Using numbers supplied by a servile trade-rag reporter, whose job it is to collect readership eyeballs, doesn't help matters. Sensationalist journalism rules.

* What workload?
* Run how?
* Measured how?
* Measured where?
* What I/O?
* Reads, writes, random, serial?
* What kernel mods?
* Etc., etc?

This is nothing more than a PR stunt and is precisely what's wrong with clandestine benchmarking. I won't even mention the likelihood that Fusion-io is shopping their technology for acquisition.

Nothing less than a bona fide SPEC or TPC benchmark disclosure should be acceptable.
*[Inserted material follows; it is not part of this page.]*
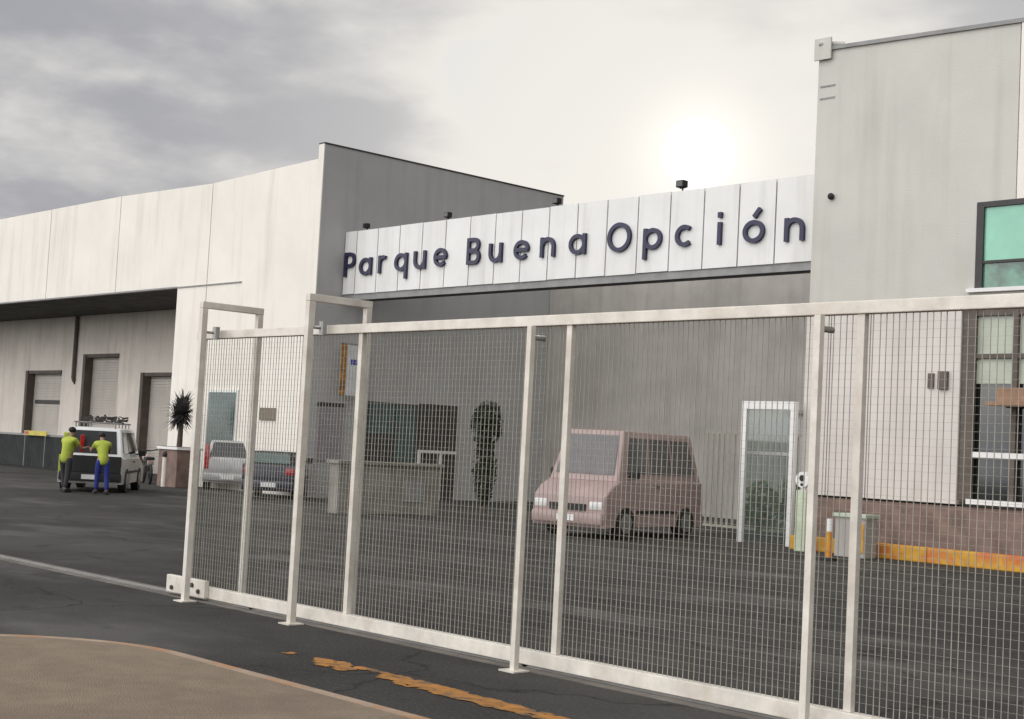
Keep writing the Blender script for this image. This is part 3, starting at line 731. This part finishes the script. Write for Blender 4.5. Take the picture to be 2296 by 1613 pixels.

Even those don't guarantee anything, but at least we know what the workloads and run rules are, and it would also cause many technical eyeballs to scrutinize the required full disclosure report looking for fails in Fusion-io's claim. A very different audience from trade-rag readers.

The other bad things is, you know the number you're trying explain. In the course of trying to explain it (in the absence of disclosure), you end up making all kinds of assumptions, applying averages and bending datasheet specs; steps which may or may not be correct. You really don't know so, in the end, you explain nothing.

The most constructive thing to do would be to publicly criticize Fusion-io for not providing a detailed technical disclosure to support their claim. Use the social graph as an anti-PR weapon. That might even embarrass them into providing such, whereby you could check your back-of-the-envelope estimates.